# What you need to do
You are to retype all of the data exactly as it appears.

# Supplied information
--- Start ---
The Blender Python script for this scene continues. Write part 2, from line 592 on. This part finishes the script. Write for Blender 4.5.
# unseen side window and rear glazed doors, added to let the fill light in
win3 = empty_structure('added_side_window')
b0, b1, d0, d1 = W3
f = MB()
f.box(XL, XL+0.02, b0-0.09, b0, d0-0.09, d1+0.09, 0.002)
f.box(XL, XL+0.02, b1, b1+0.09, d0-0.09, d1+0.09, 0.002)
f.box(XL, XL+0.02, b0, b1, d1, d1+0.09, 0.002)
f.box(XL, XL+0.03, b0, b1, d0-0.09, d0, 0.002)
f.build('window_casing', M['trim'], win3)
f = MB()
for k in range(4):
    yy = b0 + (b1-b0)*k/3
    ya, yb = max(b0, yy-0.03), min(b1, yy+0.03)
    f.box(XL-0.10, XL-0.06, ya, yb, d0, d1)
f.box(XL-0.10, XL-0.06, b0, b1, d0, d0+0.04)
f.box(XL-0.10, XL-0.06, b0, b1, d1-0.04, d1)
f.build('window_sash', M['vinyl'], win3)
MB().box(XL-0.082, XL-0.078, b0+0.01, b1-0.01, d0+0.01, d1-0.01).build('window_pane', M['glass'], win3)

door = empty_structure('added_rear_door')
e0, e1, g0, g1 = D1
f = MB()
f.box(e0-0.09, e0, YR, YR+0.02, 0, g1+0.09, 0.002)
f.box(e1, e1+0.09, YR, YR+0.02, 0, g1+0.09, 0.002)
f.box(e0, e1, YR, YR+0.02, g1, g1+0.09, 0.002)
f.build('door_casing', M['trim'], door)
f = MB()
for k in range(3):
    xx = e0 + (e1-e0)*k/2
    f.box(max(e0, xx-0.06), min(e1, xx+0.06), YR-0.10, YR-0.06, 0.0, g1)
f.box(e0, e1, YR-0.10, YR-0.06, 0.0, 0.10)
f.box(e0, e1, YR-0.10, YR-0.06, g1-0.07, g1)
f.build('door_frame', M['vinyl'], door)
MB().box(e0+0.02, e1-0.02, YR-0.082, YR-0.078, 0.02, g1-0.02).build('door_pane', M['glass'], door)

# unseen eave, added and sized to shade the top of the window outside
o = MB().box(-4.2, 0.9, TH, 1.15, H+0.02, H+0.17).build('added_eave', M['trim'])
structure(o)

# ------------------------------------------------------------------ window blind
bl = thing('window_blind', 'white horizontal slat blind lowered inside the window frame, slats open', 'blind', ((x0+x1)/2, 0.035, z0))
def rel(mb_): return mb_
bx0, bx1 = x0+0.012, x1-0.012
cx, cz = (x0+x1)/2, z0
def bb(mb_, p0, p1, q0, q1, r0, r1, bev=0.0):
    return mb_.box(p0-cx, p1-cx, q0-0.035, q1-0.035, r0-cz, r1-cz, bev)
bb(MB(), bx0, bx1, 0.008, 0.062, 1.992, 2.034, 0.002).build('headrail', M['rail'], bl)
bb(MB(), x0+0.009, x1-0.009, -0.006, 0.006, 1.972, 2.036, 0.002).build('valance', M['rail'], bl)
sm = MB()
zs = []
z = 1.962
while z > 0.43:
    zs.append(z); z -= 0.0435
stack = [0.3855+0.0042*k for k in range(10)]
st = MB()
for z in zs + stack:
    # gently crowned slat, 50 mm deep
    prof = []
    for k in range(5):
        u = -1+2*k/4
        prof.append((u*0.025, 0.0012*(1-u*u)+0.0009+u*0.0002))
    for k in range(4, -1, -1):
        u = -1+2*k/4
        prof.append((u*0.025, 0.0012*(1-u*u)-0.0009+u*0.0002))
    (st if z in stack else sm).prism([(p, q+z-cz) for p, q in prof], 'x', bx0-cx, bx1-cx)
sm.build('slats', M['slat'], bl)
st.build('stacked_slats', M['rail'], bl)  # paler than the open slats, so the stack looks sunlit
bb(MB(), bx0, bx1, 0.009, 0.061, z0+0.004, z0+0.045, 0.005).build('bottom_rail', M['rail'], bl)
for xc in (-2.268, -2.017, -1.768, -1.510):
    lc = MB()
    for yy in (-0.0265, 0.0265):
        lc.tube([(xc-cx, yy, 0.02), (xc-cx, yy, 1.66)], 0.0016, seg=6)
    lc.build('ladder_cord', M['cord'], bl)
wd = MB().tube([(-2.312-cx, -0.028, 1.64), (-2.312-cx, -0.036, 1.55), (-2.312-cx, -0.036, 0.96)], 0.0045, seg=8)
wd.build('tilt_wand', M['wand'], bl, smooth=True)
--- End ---
# Result of this task
The Blender Python script for this scene continues. Write part 2, from line 592 on. This part finishes the script. Write for Blender 4.5.
# unseen side window and rear glazed doors, added to let the fill light in
win3 = empty_structure('added_side_window')
b0, b1, d0, d1 = W3
f = MB()
f.box(XL, XL+0.02, b0-0.09, b0, d0-0.09, d1+0.09, 0.002)
f.box(XL, XL+0.02, b1, b1+0.09, d0-0.09, d1+0.09, 0.002)
f.box(XL, XL+0.02, b0, b1, d1, d1+0.09, 0.002)
f.box(XL, XL+0.03, b0, b1, d0-0.09, d0, 0.002)
f.build('window_casing', M['trim'], win3)
f = MB()
for k in range(4):
    yy = b0 + (b1-b0)*k/3
    ya, yb = max(b0, yy-0.03), min(b1, yy+0.03)
    f.box(XL-0.10, XL-0.06, ya, yb, d0, d1)
f.box(XL-0.10, XL-0.06, b0, b1, d0, d0+0.04)
f.box(XL-0.10, XL-0.06, b0, b1, d1-0.04, d1)
f.build('window_sash', M['vinyl'], win3)
MB().box(XL-0.082, XL-0.078, b0+0.01, b1-0.01, d0+0.01, d1-0.01).build('window_pane', M['glass'], win3)

door = empty_structure('added_rear_door')
e0, e1, g0, g1 = D1
f = MB()
f.box(e0-0.09, e0, YR, YR+0.02, 0, g1+0.09, 0.002)
f.box(e1, e1+0.09, YR, YR+0.02, 0, g1+0.09, 0.002)
f.box(e0, e1, YR, YR+0.02, g1, g1+0.09, 0.002)
f.build('door_casing', M['trim'], door)
f = MB()
for k in range(3):
    xx = e0 + (e1-e0)*k/2
    f.box(max(e0, xx-0.06), min(e1, xx+0.06), YR-0.10, YR-0.06, 0.0, g1)
f.box(e0, e1, YR-0.10, YR-0.06, 0.0, 0.10)
f.box(e0, e1, YR-0.10, YR-0.06, g1-0.07, g1)
f.build('door_frame', M['vinyl'], door)
MB().box(e0+0.02, e1-0.02, YR-0.082, YR-0.078, 0.02, g1-0.02).build('door_pane', M['glass'], door)

# unseen eave, added and sized to shade the top of the window outside
o = MB().box(-4.2, 0.9, TH, 1.15, H+0.02, H+0.17).build('added_eave', M['trim'])
structure(o)

# ------------------------------------------------------------------ window blind
bl = thing('window_blind', 'white horizontal slat blind lowered inside the window frame, slats open', 'blind', ((x0+x1)/2, 0.035, z0))
def rel(mb_): return mb_
bx0, bx1 = x0+0.012, x1-0.012
cx, cz = (x0+x1)/2, z0
def bb(mb_, p0, p1, q0, q1, r0, r1, bev=0.0):
    return mb_.box(p0-cx, p1-cx, q0-0.035, q1-0.035, r0-cz, r1-cz, bev)
bb(MB(), bx0, bx1, 0.008, 0.062, 1.992, 2.034, 0.002).build('headrail', M['rail'], bl)
bb(MB(), x0+0.009, x1-0.009, -0.006, 0.006, 1.972, 2.036, 0.002).build('valance', M['rail'], bl)
sm = MB()
zs = []
z = 1.962
while z > 0.43:
    zs.append(z); z -= 0.0435
stack = [0.3855+0.0042*k for k in range(10)]
st = MB()
for z in zs + stack:
    # gently crowned slat, 50 mm deep
    prof = []
    for k in range(5):
        u = -1+2*k/4
        prof.append((u*0.025, 0.0012*(1-u*u)+0.0009+u*0.0002))
    for k in range(4, -1, -1):
        u = -1+2*k/4
        prof.append((u*0.025, 0.0012*(1-u*u)-0.0009+u*0.0002))
    (st if z in stack else sm).prism([(p, q+z-cz) for p, q in prof], 'x', bx0-cx, bx1-cx)
sm.build('slats', M['slat'], bl)
st.build('stacked_slats', M['rail'], bl)  # paler than the open slats, so the stack looks sunlit
bb(MB(), bx0, bx1, 0.009, 0.061, z0+0.004, z0+0.045, 0.005).build('bottom_rail', M['rail'], bl)
for xc in (-2.268, -2.017, -1.768, -1.510):
    lc = MB()
    for yy in (-0.0265, 0.0265):
        lc.tube([(xc-cx, yy, 0.02), (xc-cx, yy, 1.66)], 0.0016, seg=6)
    lc.build('ladder_cord', M['cord'], bl)
wd = MB().tube([(-2.312-cx, -0.028, 1.64), (-2.312-cx, -0.036, 1.55), (-2.312-cx, -0.036, 0.96)], 0.0045, seg=8)
wd.build('tilt_wand', M['wand'], bl, smooth=True)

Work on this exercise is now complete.